中に入り、撮影用の特設ブースや土産物コーナーなどを浮ついた心で物色するも、「早く席に行こう!」と急かされる。イヤホンガイドを握りしめ、席へ向かった。桟敷席と言われる、舞台を正面でなく横から眺める席であった。

周辺を見渡すと、同じように保護者に連れられてきた小学生たちや、一階席には、着物の女性たちもちらほらと見受けられた。

演目前には挨拶として尾上右近と、ゆるキャラみなみーなが登場。劇場内撮影禁止だが、この時だけ撮影タイムが許される。一様にスマホを舞台に向ける客たちの姿と、「ほらほら、みなみーなだよ!」とはしゃぐ母親を他所に、隣で浮かない横顔の息子。バシバシとスマホのシャッターを切るも、どうもその動作が粋ではないような気がして、さっと仕舞う。

尾上右近は言った。

「パンクの精神をぜひ感じて欲しい」と。伝統芸能を背負っていく彼らが言うから響く言葉だな、と感じた。

いよいよ演目が始まると、最初こそ集中して見入る子どもたちも、次第に体制を変えたり、体を揺らし始める。

私は大変貪欲な人間なので、一秒たりとも逃すものかと眼球を開けるだけ開き、舞台に集中した。

役者の所作や演技、衣装、舞、豪華なセットなど、目に見える表面のこともそうだが、裏で演奏している地方さんたち、舞台装置を入れ替える裏方さん、照明、音響、世話役、舞台に携わる全ての人たちの鼓動を感じられるのが舞台であり、それを感じられるだけで十分に来た甲斐がある。子どももすべてをちゃんと観なくてもいいし、感じるだけでいい、と思った。

第一部が終わり休憩に入ると、いよいよ高島屋で調達した弁当を取り出すと、息子は今日イチのテンションを見せた。

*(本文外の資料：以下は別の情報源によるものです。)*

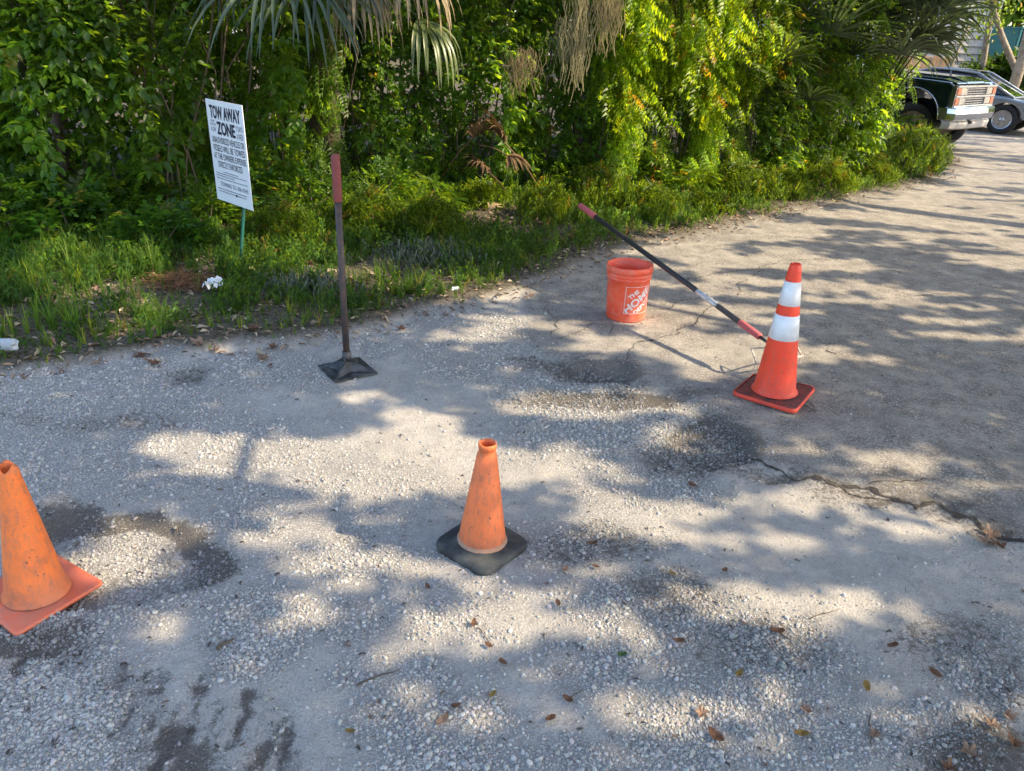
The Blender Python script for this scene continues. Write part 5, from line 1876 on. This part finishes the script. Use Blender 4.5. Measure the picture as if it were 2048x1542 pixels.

「むちゃくちゃ美味い!」と開眼する息子。すき焼きの横に、卵焼きとお惣菜、ご飯はただの白ごはんでなく、おかかと海苔が敷かれた海苔弁当になっている。普段、おかかって食べないのだが、すき焼き入りの海苔弁当は相当に豪華に感じる。南座で食していることも、余計に旨さが増すのだろうか。

食べ盛りの息子にはその量では到底足りず、私の弁当を分けてちょうどであった。

食べた直後に「旨すぎてもう一個食べれるわ!」と健やかな表情で言い放った。

長い人生の中で、息子はこの弁当を一緒に食べたことをふとした瞬間に思い出すのだろうか。それともあっさりと忘れてしまうのだろうか。

私はなぜか、自分が小学生の時、母親と二人で外食した際に初めてドリアなるものを食べたことを思い出した。チーズが溶けて、あつあつで、ホワイトソースのミルキーさ、全てが特別に思えた。

目の前の母は柔らかく微笑んでいた。